The chapter closes with a selection of 36 thematic tags with which to personalise your cult, ranging from Alien Influence to Lost Weapon to Totemic Beast (ooh, I can see Schrodinger making a comeback now). As with world tags in the core rules, each has a selection of friends, enemies, complications, things and places to hang scenarios from.

TRADECRAFT (14 pages)

After the background information and setup tools, we now come to the core of the ongoing game: Adventures. This section provides advice on running an espionage campaign, and generating adventures of intrigue and conspiracy.

Espionage missions are less of a sandbox and more structured than the typical SWN game, at least at the individual PC level; the troupe of players as a whole has sandbox-style freedom, but at the level of the agency which they jointly control. The players jointly agree what mission the PCs will be tasked with, and then the GM fleshes out the target, the antagonist and his goal, and the deadly schemes which will stand between the PCs and success – the PCs should expect to encounter about three individual schemes which weave together to achieve the antagonist’s objective, and demolish them in detail. In each scheme, the PCs must overcome obstacles to obtain leads or clues. Once they have a critical number of these, they move to the climactic scene in which they face off against the major villain. (Incidentally, I could see this working well with THW’s Larger Than Life, which has a similar mechanic.)

Kevin Crawford’s trademark tables appear late in the chapter, allowing the GM to generate randomly the schemes, methods and NPCs for each of six different types of missions. The tables are followed by a worked example. The length of the example makes me think that a GM would need to put a bit more preparation work into one of these than a standard SWN scenario.


Finally, there are some new backgrounds, training packages, and items of equipment suitable for spies. Darkness Visible recommends that each PC has a roster of at least two agents, so that another can be brought in at short notice if the primary is incapacitated somehow.

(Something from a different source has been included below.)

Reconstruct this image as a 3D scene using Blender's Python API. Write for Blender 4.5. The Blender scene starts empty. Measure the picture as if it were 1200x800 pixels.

At the end of each adventure, the active PC gets appropriate experience, and one other PC in the player’s roster gets the same amount, representing his work on off-screen missions. Every player has another PC, namely one of the faceless directors who sets policy and creates missions – this is the role he plays when choosing the agency’s actions in the next agency turn.

The book ends with an index.


I can see this sourcebook being useful in a wide range of SF espionage campaigns, from SWN itself to Traveller of any flavour and into Dark Heresy country.

I’m debating whether to create a new campaign around this, or retrofit it into an existing one, but either way, I expect this one will see active use in my games pretty soon.

Rating: 5 out of 5.

Disclaimer: My copy was provided to my for review purposes.